Anderson's most ambitious project to date is the Night of Dread. It's an annual event, in the fall, in which people from across the community create masks, costumes and puppets to represent their fears, and then parade them through the streets of Toronto. For months before the event, Anderson recruits people from schools and other community venues to participate in the workshops to create the props. At the close of the parade, the marchers gather in Dufferin Grove Park and confront and ridicule the images of their fear in a grand pageant. Two Nights of Dread have been successfully organized so far. The Samuel and Saidye Bronfman Family Foundation has provided a $90,000 grant for the work, which has also received support from the Laidlaw Foundation, and hundreds of volunteers.

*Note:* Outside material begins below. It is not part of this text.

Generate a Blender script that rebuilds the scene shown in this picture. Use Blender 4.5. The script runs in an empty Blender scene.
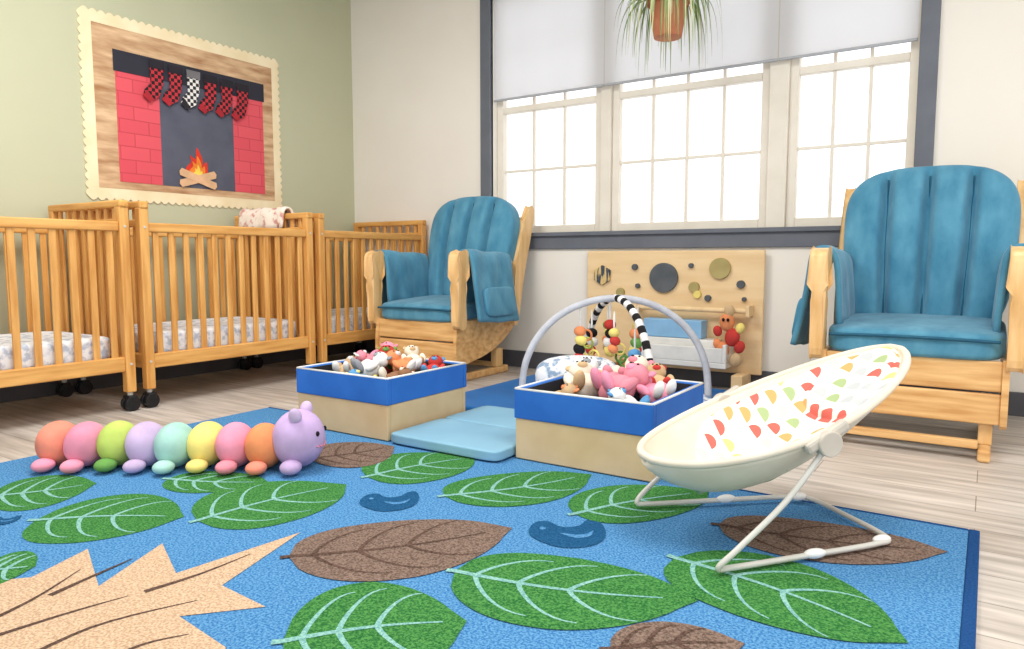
import bpy, bmesh, math, random
from mathutils import Vector, Matrix, Euler
random.seed(7)
scene=bpy.context.scene
try: scene.view_settings.view_transform='Standard'
except: pass

# ------------------------------------------------------------ materials
def lin(c):
    out=[]
    for v in c:
        v=v/255.0
        out.append(v/12.92 if v<=.04045 else ((v+.055)/1.055)**2.4)
    return (out[0],out[1],out[2],1.0)
def nmat(name):
    m=bpy.data.materials.new(name);m.use_nodes=True
    nt=m.node_tree;b=nt.nodes['Principled BSDF']
    return m,nt,b
def M(name,c1,c2=None,rough=.6,scale=8,stretch=(1,1,1),bump=0,bscale=60,spec=.3,detail=4,sheen=0,lo=.35,hi=.65):
    m,nt,b=nmat(name)
    b.inputs['Roughness'].default_value=rough
    b.inputs['Specular IOR Level'].default_value=spec
    if sheen: b.inputs['Sheen Weight'].default_value=sheen
    if c2 is None: c2=tuple(min(255,x*.93) for x in c1)
    tc=nt.nodes.new('ShaderNodeTexCoord');mp=nt.nodes.new('ShaderNodeMapping')
    mp.inputs['Scale'].default_value=stretch
    nt.links.new(tc.outputs['Object'],mp.inputs['Vector'])
    n=nt.nodes.new('ShaderNodeTexNoise');n.inputs['Scale'].default_value=scale;n.inputs['Detail'].default_value=detail
    nt.links.new(mp.outputs[0],n.inputs['Vector'])
    r=nt.nodes.new('ShaderNodeValToRGB')
    r.color_ramp.elements[0].position=lo;r.color_ramp.elements[1].position=hi
    r.color_ramp.elements[0].color=lin(c2);r.color_ramp.elements[1].color=lin(c1)
    nt.links.new(n.outputs['Fac'],r.inputs[0]);nt.links.new(r.outputs[0],b.inputs['Base Color'])
    if bump:
        n2=nt.nodes.new('ShaderNodeTexNoise');n2.inputs['Scale'].default_value=bscale;n2.inputs['Detail'].default_value=3
        nt.links.new(tc.outputs['Object'],n2.inputs['Vector'])
        bp=nt.nodes.new('ShaderNodeBump');bp.inputs['Strength'].default_value=bump;bp.inputs['Distance'].default_value=.01
        nt.links.new(n2.outputs['Fac'],bp.inputs['Height']);nt.links.new(bp.outputs[0],b.inputs['Normal'])
    return m
def rugm(name,c1,c2):
    return M(name,c1,c2,rough=.95,scale=190,bump=.35,bscale=260,spec=.05,detail=3,lo=.38,hi=.62)

green_wall=M('green_wall_paint',(194,194,164),(190,190,160),rough=.85,scale=1.5)
cream_wall=M('cream_wall_paint',(235,229,218),(231,224,212),rough=.85,scale=1.5)
ceil_m=M('ceiling_paint',(238,236,230),rough=.9,scale=2)
grey_trim=M('grey_trim_paint',(104,108,116),(98,102,110),rough=.5)
dark_base=M('dark_baseboard',(88,88,92),(80,80,84),rough=.5)
win_white=M('window_frame_white',(230,222,208),(224,215,200),rough=.45)
oak_v=M('crib_wood_vertical',(226,170,96),(200,138,68),rough=.4,scale=6,stretch=(6,6,.6),spec=.4)
oak_h=M('crib_wood_horizontal',(228,174,100),(202,142,72),rough=.4,scale=6,stretch=(6,.6,6),spec=.4)
oak_x=M('crib_end_rail',(228,174,100),(202,142,72),rough=.4,scale=6,stretch=(.6,6,6))
maple=M('glider_wood',(230,186,126),(200,148,88),rough=.4,scale=5,stretch=(.8,5,8),spec=.4,detail=7)
maple_v=M('glider_wood_upright',(234,194,138),(214,168,106),rough=.4,scale=5,stretch=(7,7,.8),spec=.4)
ply=M('plywood',(234,204,158),(224,190,142),rough=.55,scale=4,stretch=(.6,4,5))
teal=M('teal_corduroy',(92,150,174),(60,120,148),rough=.85,scale=9,stretch=(1.6,1.6,.8),bump=.2,bscale=40,spec=.12,sheen=.2,detail=7,lo=.28,hi=.72)
teal_d=M('teal_piping',(40,94,118),(32,82,108),rough=.8)
black=M('black_plastic',(28,28,30),rough=.4)
white_pl=M('white_plastic',(232,230,224),rough=.35)
beige_pl=M('beige_plastic',(196,188,174),rough=.4)
steel=M('painted_grey_tube',(200,197,188),(190,187,178),rough=.3,spec=.5)
hem_m=M('hem_bar_grey',(176,178,182),rough=.5)
mattress_m=M('mattress_sheet',(236,238,240),(184,194,210),rough=.8,scale=28,lo=.40,hi=.52)
tan_fab=M('bin_tan_fabric',(208,182,142),(200,172,132),rough=.85,scale=8,bump=.08,bscale=300)
blue_fab=M('bin_blue_fabric',(44,108,192),(34,96,178),rough=.6,scale=6)
dark_in=M('bin_lining_dark',(52,50,56),rough=.9)
mat_light=M('mat_light_blue',(130,174,196),(120,164,188),rough=.5,scale=4)
mat_dark=M('mat_dark_blue',(36,106,172),(30,96,160),rough=.5,scale=4)
rug_blue=rugm('rug_blue',(98,150,190),(50,106,160))
rug_edge=rugm('rug_edge_binding',(36,76,128),(28,66,114))
rug_green=rugm('rug_green',(80,138,72),(38,94,48))
rug_vein=rugm('rug_vein',(144,188,176),(104,154,150))
rug_brown=rugm('rug_brown',(136,114,102),(92,76,66))
rug_veinb=rugm('rug_vein_brown',(104,82,72),(72,56,48))
rug_tan=rugm('rug_tan',(212,182,152),(174,144,116))
rug_navy=rugm('rug_navy',(38,90,130),(26,70,108))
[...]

At the Art Gallery of Ontario, Anderson will work alongside the Linares family, world-renowned papier mâché artists from Mexico City. During his residency, he plans to lead students and other artists in creating a giant "death's head" mask constructed on the stripped-down carcass of a car he obtained from a wrecking yard.
Why a death's head? Anderson laughs. "What could be more fitting for the Night of Dread," he says, suggesting that the mask will have an active life beyond its time in the AGO. "And besides, I wanted to acknowledge the other work that's currently in the gallery." The AGO's main exhibit, which runs concurrently with Anderson's workshop, is called Ultrabaroque: Aspects of Post-Latin American Art. "What they're calling Ultrabaroque," Anderson says, "is largely determined by irony." The picture the AGO is using to promote the exhibit, for instance, is a portrait of Bart Simpson in a sombrero, an image that embodies conflicting responses to the dominance of U.S. popular culture. "I thought that creating a death's head on a car," says Anderson, "given the utter infatuation of the North Americans with their cars...what could be more ironic?"